**DATA LINES**
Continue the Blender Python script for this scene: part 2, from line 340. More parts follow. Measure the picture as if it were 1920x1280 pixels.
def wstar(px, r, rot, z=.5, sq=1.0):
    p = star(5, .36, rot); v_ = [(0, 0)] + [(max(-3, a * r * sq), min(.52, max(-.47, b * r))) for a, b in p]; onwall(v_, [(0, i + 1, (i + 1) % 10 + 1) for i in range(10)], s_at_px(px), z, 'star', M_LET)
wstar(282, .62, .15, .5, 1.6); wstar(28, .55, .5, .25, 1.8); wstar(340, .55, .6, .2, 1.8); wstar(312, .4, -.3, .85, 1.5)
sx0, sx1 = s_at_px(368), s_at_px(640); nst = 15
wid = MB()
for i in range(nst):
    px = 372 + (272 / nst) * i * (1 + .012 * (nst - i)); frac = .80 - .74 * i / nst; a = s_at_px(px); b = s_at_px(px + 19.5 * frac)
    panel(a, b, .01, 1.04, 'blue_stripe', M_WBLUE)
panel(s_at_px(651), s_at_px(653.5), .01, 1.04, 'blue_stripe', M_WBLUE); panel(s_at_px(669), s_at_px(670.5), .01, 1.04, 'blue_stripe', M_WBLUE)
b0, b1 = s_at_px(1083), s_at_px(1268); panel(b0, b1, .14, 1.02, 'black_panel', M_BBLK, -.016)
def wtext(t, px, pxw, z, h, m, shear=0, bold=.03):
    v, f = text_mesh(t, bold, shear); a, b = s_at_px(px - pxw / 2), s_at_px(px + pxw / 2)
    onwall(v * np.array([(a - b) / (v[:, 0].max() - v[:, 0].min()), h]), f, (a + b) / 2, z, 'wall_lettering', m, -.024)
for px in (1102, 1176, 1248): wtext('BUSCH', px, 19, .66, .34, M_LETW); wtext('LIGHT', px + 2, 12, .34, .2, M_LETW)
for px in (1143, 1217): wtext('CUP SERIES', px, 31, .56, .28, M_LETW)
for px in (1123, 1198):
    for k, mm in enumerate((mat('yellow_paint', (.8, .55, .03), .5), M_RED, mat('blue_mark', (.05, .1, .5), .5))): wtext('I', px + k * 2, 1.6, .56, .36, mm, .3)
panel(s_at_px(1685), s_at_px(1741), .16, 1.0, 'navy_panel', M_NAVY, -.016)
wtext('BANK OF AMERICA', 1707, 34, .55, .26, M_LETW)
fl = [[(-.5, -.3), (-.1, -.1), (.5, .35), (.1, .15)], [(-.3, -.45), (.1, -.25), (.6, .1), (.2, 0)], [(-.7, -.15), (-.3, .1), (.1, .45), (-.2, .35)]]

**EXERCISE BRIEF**
Retype the material in full. Each word must match.

**ANSWER FOR THE TASK**
Continue the Blender Python script for this scene: part 2, from line 340. More parts follow. Measure the picture as if it were 1920x1280 pixels.
def wstar(px, r, rot, z=.5, sq=1.0):
    p = star(5, .36, rot); v_ = [(0, 0)] + [(max(-3, a * r * sq), min(.52, max(-.47, b * r))) for a, b in p]; onwall(v_, [(0, i + 1, (i + 1) % 10 + 1) for i in range(10)], s_at_px(px), z, 'star', M_LET)
wstar(282, .62, .15, .5, 1.6); wstar(28, .55, .5, .25, 1.8); wstar(340, .55, .6, .2, 1.8); wstar(312, .4, -.3, .85, 1.5)
sx0, sx1 = s_at_px(368), s_at_px(640); nst = 15
wid = MB()
for i in range(nst):
    px = 372 + (272 / nst) * i * (1 + .012 * (nst - i)); frac = .80 - .74 * i / nst; a = s_at_px(px); b = s_at_px(px + 19.5 * frac)
    panel(a, b, .01, 1.04, 'blue_stripe', M_WBLUE)
panel(s_at_px(651), s_at_px(653.5), .01, 1.04, 'blue_stripe', M_WBLUE); panel(s_at_px(669), s_at_px(670.5), .01, 1.04, 'blue_stripe', M_WBLUE)
b0, b1 = s_at_px(1083), s_at_px(1268); panel(b0, b1, .14, 1.02, 'black_panel', M_BBLK, -.016)
def wtext(t, px, pxw, z, h, m, shear=0, bold=.03):
    v, f = text_mesh(t, bold, shear); a, b = s_at_px(px - pxw / 2), s_at_px(px + pxw / 2)
    onwall(v * np.array([(a - b) / (v[:, 0].max() - v[:, 0].min()), h]), f, (a + b) / 2, z, 'wall_lettering', m, -.024)
for px in (1102, 1176, 1248): wtext('BUSCH', px, 19, .66, .34, M_LETW); wtext('LIGHT', px + 2, 12, .34, .2, M_LETW)
for px in (1143, 1217): wtext('CUP SERIES', px, 31, .56, .28, M_LETW)
for px in (1123, 1198):
    for k, mm in enumerate((mat('yellow_paint', (.8, .55, .03), .5), M_RED, mat('blue_mark', (.05, .1, .5), .5))): wtext('I', px + k * 2, 1.6, .56, .36, mm, .3)
panel(s_at_px(1685), s_at_px(1741), .16, 1.0, 'navy_panel', M_NAVY, -.016)
wtext('BANK OF AMERICA', 1707, 34, .55, .26, M_LETW)
fl = [[(-.5, -.3), (-.1, -.1), (.5, .35), (.1, .15)], [(-.3, -.45), (.1, -.25), (.6, .1), (.2, 0)], [(-.7, -.15), (-.3, .1), (.1, .45), (-.2, .35)]]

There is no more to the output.